What are stocks? And what is a Stock Market?

What are stocks?

What is a stock market?

What is Bombay stock exchange (BSE)?

What is National stock exchange (NSE)?

What is Sensex?

What is Nifty?

What is meant be Sensex/Nifty is up or down?

How does upward or downward movement of Sensex/Nifty affect the growth of the country?

What is bull and bear market?

 These are the major questions which are repeatedly asked by the common people of India whenever they hear the financial news of the television or the newspapers or magazines. Although a simple definition of all the above terms can be found easily in a book or internet, it would be simpler and more interesting if we explain the whole scenario in the story form. Later, we will give the standard definition for all the above terms for your better understanding.

It all starts with a company. Let’s say there is a company X. It is a manufacturing company and is doing well in its sector. Now it wants to expand by doing some project or research and development(R&D) in his field. For this company requires capital, in simple, money.

 At first, the company will try to get the capital from all the owners to expand the company. Further, when the owners aren’t able to meet the capital needs, it will go the biggest money source, the banks. But this will only increase his debts along with the interests. So, what options the company X has now? Where can the company X get such a large capital from?

The answer is public. The company can collect a large sum of money by giving a little ownership of the company to the public.

 And here begins the journey of the company in the stock market. A stock market (ex BSE, NSE) is a place where the company will be able to present his ownership (in the form of the stocks) to the public. And why will the people buy the stocks of the company X? It totally depends on how positive the people is about the growth of the company in terms of sales, earnings, revenue etc. If the people think that the company will be able to grow to new heights, or if the people believe in the visions of the company X, then, they will buy the stocks to trade their money with the ownership of the company.

 Thus by giving the portion of the ownership, the company is able to pool a great amount of money for its growth and development.

 Generally, the shares offered by the company are not totally for public. Most of the times the owners (promoters) keep a portion of the stock with them to keep the ownership in their hands.

For example, let’s say the company X decided to provide 10,00,000 shares. Out of the total it decides to offer 7,00,000 shares to the public and remaining 3,00,000 shares with them. Here, the promoters share will be 30%.

 {We would also like to define the term free float market capitalization here. It is the product of the total shares offered to the public and the price of per equity share. Let’s say the company X each share price costs Rs 50 and it offers 7,00,000 public shares. Then, the free float market capitalization here will be equal to 50*7,00,000. The total market capitalization (not-free float) will be 50*10,00,000}.

 Now that the company X has decided to enter the stock market. When, the first time the company enters the market, it has to provide a offering price for the shares. This is called initial public offering i.e. IPO (we will discuss about IPO in details in later sections). The IPO is offered in the primary market, where the seller is the company and the buyer is the public.

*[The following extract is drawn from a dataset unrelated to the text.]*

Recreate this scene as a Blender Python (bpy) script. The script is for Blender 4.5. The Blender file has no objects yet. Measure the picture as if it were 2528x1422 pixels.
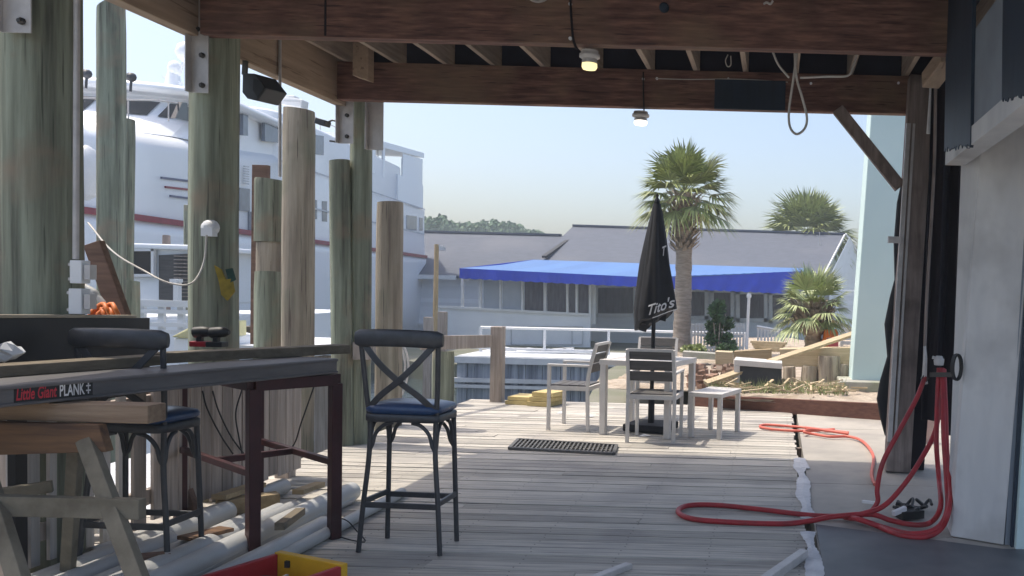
import bpy, math, random
from mathutils import Vector, Matrix, Quaternion
random.seed(7)
sc = bpy.context.scene
col = sc.collection
V = Vector
PI = math.pi

# ------------------------------------------------------------------ camera
F = 2100.0                       # focal length in photo pixels
CAM = V((0, 0, 1.42))
PIT, ROL = math.radians(2.0), 0.026
_f = V((0, math.cos(PIT), -math.sin(PIT)))
_u = V((0, math.sin(PIT), math.cos(PIT)))
_r = V((1, 0, 0))
CR = _r * math.cos(ROL) + _u * math.sin(ROL)
CU = -_r * math.sin(ROL) + _u * math.cos(ROL)
PX = 1920 - F * math.tan(PIT) * math.sin(ROL)
PY = 720 + F * math.tan(PIT) * math.cos(ROL)
cd = bpy.data.cameras.new('camera')
cam = bpy.data.objects.new('camera', cd)
col.objects.link(cam)
cd.sensor_fit = 'HORIZONTAL'
cd.sensor_width = 36
cd.lens = 36 * F / 2528
cd.shift_x = -(PX - 1264) / 2528
cd.shift_y = (PY - 711) / 2528
cd.clip_start = .05
cd.clip_end = 3000
cam.matrix_world = Matrix(((CR.x, CU.x, -_f.x, CAM.x), (CR.y, CU.y, -_f.y, CAM.y), (CR.z, CU.z, -_f.z, CAM.z), (0, 0, 0, 1)))
sc.camera = cam


def ray(px, py):
    return CR * ((px - PX) / F) + CU * ((PY - py) / F) + _f


def at(px, py, Y):               # the point at world depth Y seen at a pixel
    d = ray(px, py)
    return CAM + d * (Y / d.y)


def gz(px, py, z=0.0):           # the point at height z
    d = ray(px, py)
    return CAM + d * ((z - CAM.z) / d.z)


def onp(px, py, P, n):           # the point on a plane
    d = ray(px, py)
    return CAM + d * ((P - CAM).dot(n) / d.dot(n))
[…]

 After the IPO, the stock goes to the secondary market, where the buyer and sellers both are the public. Here, the public generally exchange the ownership of the company.

That’s the story of the stock and the company X. In the next section, we will discuss about the two stock markets in India i.e. Bombay stock exchange (BSE) and National stock exchange (NSE) and their indexes (Sensex/Nifty).

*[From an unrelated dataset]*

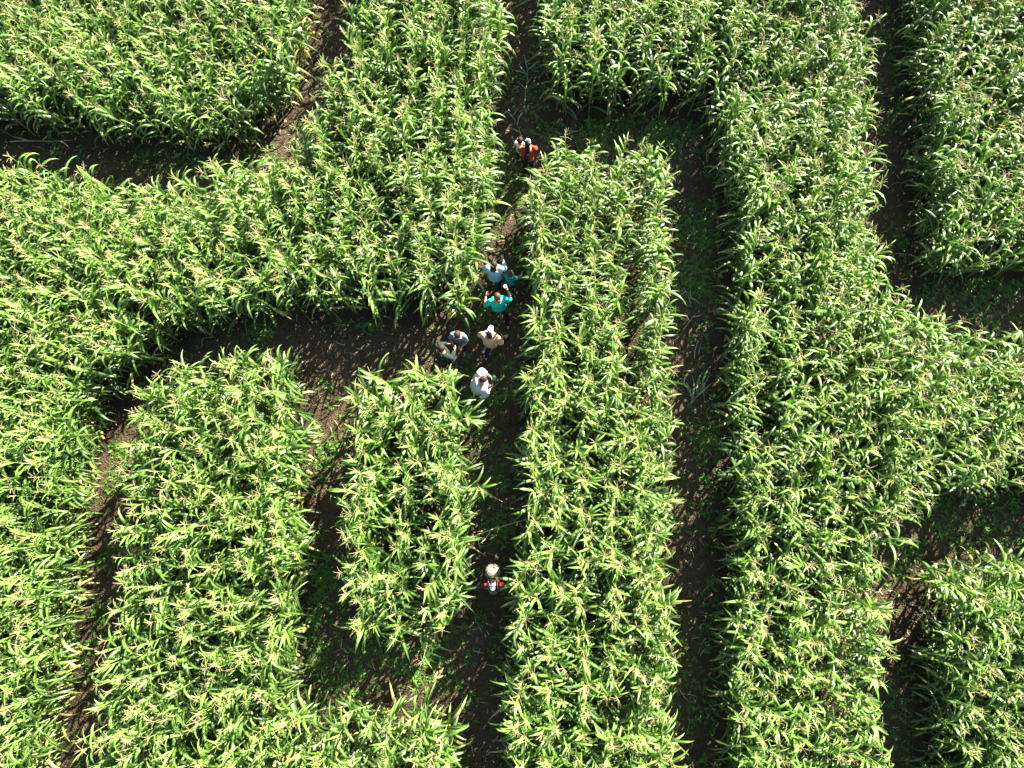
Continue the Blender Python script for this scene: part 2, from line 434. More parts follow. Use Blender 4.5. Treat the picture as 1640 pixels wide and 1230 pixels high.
# labels: size or lean, row counted from the edge of its block, place counted upwards from a landmark
ORD = 'zero first second third fourth fifth sixth seventh eighth ninth tenth eleventh twelfth thirteenth fourteenth fifteenth sixteenth seventeenth eighteenth nineteenth twentieth twenty-first twenty-second twenty-third twenty-fourth twenty-fifth twenty-sixth twenty-seventh twenty-eighth twenty-ninth thirtieth'.split() + ['far'] * 60
MARKS = [(-30, 'frame'), (-6.2, 'bottom edge'), (-3.8, 'dry husk'), (-1.5, 'cream backpack'), (-0.3, 'lying stalk'), (3.1, 'white shirt'), (4.4, 'beige shirt'), (5.2, 'turquoise shirt')]
def block_of(i):
    x, y = cand[i, 0], cand[i, 1]; u = x - 0.045 * y
    if inside(POLY['hole'], np.array([x]), np.array([y]))[0]: return 'small ringed block', 1
    if u > 3.8: return 'wide right block', 1
    if u > -0.7: return 'long middle block', 1
    if y > 4: return 'upper left block', -1
    if y < -3.4 and u > -5.2: return 'bottom corn strip', -1
    return 'lower left block', -1
BLK = {i: block_of(i) for i in range(NP_) if abs(cand[i, 0]) < 9 and abs(cand[i, 1]) < 8}
def plant_labels():
    rows = {}
    for i in BLK:
        b, s_ = BLK[i]
        rows.setdefault(b, set()).add(int(cand[i, 2]))
    out = {}
    for i in single:
        b, s_ = BLK[i]
        rs = sorted(rows[b], reverse=(s_ < 0))
        ro = rs.index(int(cand[i, 2])) + 1
        y = cand[i, 1]
        my, mn_ = [q for q in MARKS if q[0] <= y][-1]
        n_ = sum(1 for q in BLK if BLK[q][0] == b and cand[q, 2] == cand[i, 2] and my <= cand[q, 1] <= y)
        if tilt[i] > R(7.5): adj = 'leaning'
        elif scl[i] > 1.05: adj = 'tall'
        elif scl[i] < 0.94: adj = 'short'
        else: adj = 'green'
        out[i] = '%s corn plant, %s row from %s of %s, %s above %s' % (adj, ORD[ro], 'left' if s_ > 0 else 'right', b, ORD[n_], mn_)
    return out
LABEL = plant_labels()

for i in sorted(single):
    lab = LABEL[i]
    root = bpy.data.objects.new('corn_plant', None)
    root.empty_display_size = 0.1
    col.objects.link(root)
    root.matrix_world = plant_matrix(i)
    tag(root, lab, 'corn plant', 'corn plants nearest the camera')
    for pn, me in VMESH[var[i]].items():
        o = bpy.data.objects.new(pn, me); col.objects.link(o); o.parent = root

# every other plant of the field: one mesh
Vs, Fs, Ts, Ms, MI = [], [], [], [], []
off = 0
rest = np.array([i for i in range(NP_) if i not in single])
for vi in range(NV):
    ids = rest[var[rest] == vi]
    if not len(ids): continue
    mats4 = np.array([np.array(plant_matrix(i)) for i in ids])
    for pn, mn in PARTS:
        if pn not in VAR[vi]: continue
        V, F, T, Md = VAR[vi][pn]
        P = np.einsum('kij,nj->kni', mats4[:, :3, :3], V) + mats4[:, None, :3, 3]
        k, n = P.shape[0], P.shape[1]
        Vs.append(P.reshape(-1, 3))
        Fs.append((F[None] + (off + np.arange(k) * n)[:, None, None]).reshape(-1, 4))
        Ts.append((T[None] + dtone[ids][:, None]).ravel()); Ms.append(np.tile(Md, k))
        MI.append(np.full(k * len(F), [q[0] for q in PARTS].index(pn)))
        off += k * n
fm = mesh_np('corn_field', np.concatenate(Vs), np.concatenate(Fs), [M[mn] for _, mn in PARTS], np.concatenate(MI),
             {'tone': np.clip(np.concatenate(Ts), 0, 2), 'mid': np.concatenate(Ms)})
tag(link('corn_field', fm), 'dense stand of tall green corn in blocks cut by dirt paths', 'corn', kind='stuff')
print('field faces', len(fm.polygons))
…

If you want to learn Indian Stock market from scratch, I will highly recommend you to read this book: Bulls, Bears and Other Beasts: A Story of the Indian Stock Market by Santosh Nair

What are stocks? What is a stock market? -Summary

Stock:  A stock is a general term used to describe the ownership of any company. Stock represents a claim on the company’s assets and earnings. As you acquire more stock, your ownership stake in the company becomes greater. Shares, equity, or stock, all basically means the same thing.

Stock Market: The stock market is the market in which shares of publicly held companies are issued and traded either through exchanges or over-the-counter markets. It is a place where shares of pubic listed companies are traded.

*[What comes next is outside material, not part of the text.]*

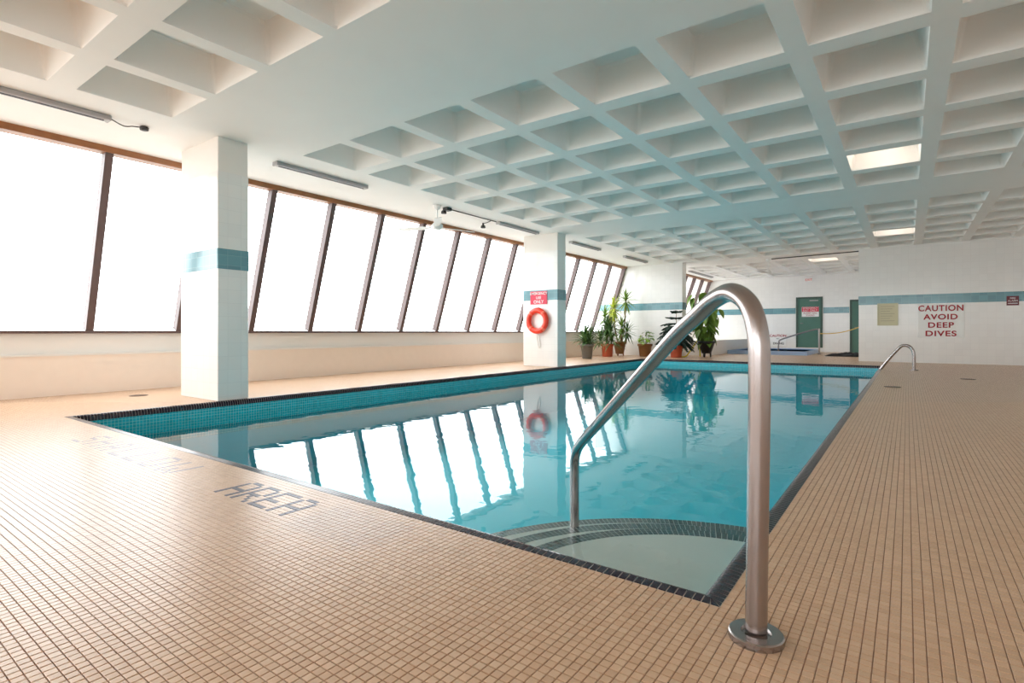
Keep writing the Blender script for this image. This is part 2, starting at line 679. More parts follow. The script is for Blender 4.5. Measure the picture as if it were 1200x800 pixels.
gm = MB()
tiles = []
for side in sides:
    L = side[3]
    gm.loft([[cope_pt(side, 0, p, L, 0.003) for p in prof], [cope_pt(side, L, p, L, 0.003) for p in prof]], False, False, False)
    n = int(round(L / TP))
    for i in range(n):
        t0, t1 = i * L / n + 0.0017, (i + 1) * L / n - 0.0017
        ra = [Vector(cope_pt(side, t0, p, L)) for p in prof]
        rb = [Vector(cope_pt(side, t1, p, L)) for p in prof]
        c = (ra[4] + rb[4]) / 2
        u, v, d = proj(*c)
        vis = d > 0 and 0 < u < 1200
        tiles.append((d if vis else d % 50 + 50 if d > 0 else 200, c, ra, rb))
for x0, x1, y0, y1 in ((PX0, PX1, PY0, PY0 + 0.04), (PX0, PX1, PY1 - 0.04, PY1), (PX0, PX0 + 0.04, PY0 + 0.04, PY1 - 0.04), (PX1 - 0.04, PX1, PY0 + 0.04, PY1 - 0.04)):
    gm.box(x0, x1, y0, y1, -0.4, -0.014)
gm.build('grout_bed', 'grout_pale', pool)
tiles.sort(key=lambda q: q[0])
rest = MB()
for k, (d, c, ra, rb) in enumerate(tiles):
    if k < 300:
        t = MB()
        t.loft([[p - c for p in ra], [p - c for p in rb]], False, False, False)
        link('coping_tile', t.mesh('coping_tile', 'coping'), pool, c)
    else:
        rest.loft([ra, rb], False, False, False)
o = rest.build('coping_tiles', 'coping', pool)
o['kind'] = 'stuff'

# corner steps
SCX, SCY = -0.49, 1.85


def step_outline(r, n=28):
    pts = [(SCX - r, iy0)]
    for k in range(n + 1):
        a = PI - (PI / 2) * k / n
        pts.append((SCX + r * math.cos(a), SCY + r * math.sin(a)))
    return pts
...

The stock market can be split into two main sections: the primary market and the secondary market.

  • Primary Market: It’s where new issues are first sold through initial public offerings. Institutional investors typically purchase most of these shares from investment banks.
  • Secondary Market: All subsequent trading goes on in the secondary market where participants include both institutional and individual investors.

Initial Public Offering (IPO): An IPO is the first time that the stock of a private company is offered to the public. It is a source of collecting money from the public for the first time in the market to fund for its projects. In return, the company gives the share to the investors in the company. IPOs are often issued by smaller, younger companies seeking capital to expand, but they can also be done by large privately owned companies looking to become publicly traded.

Market Captalization: Market Cap or Market capitalization refers the total market value of a company’s outstanding shares. It is calculated by multiplying a company’s shares outstanding by the current market price of one share. The investment community uses this figure to determine a company’s size, as opposed to using sales or total asset figures.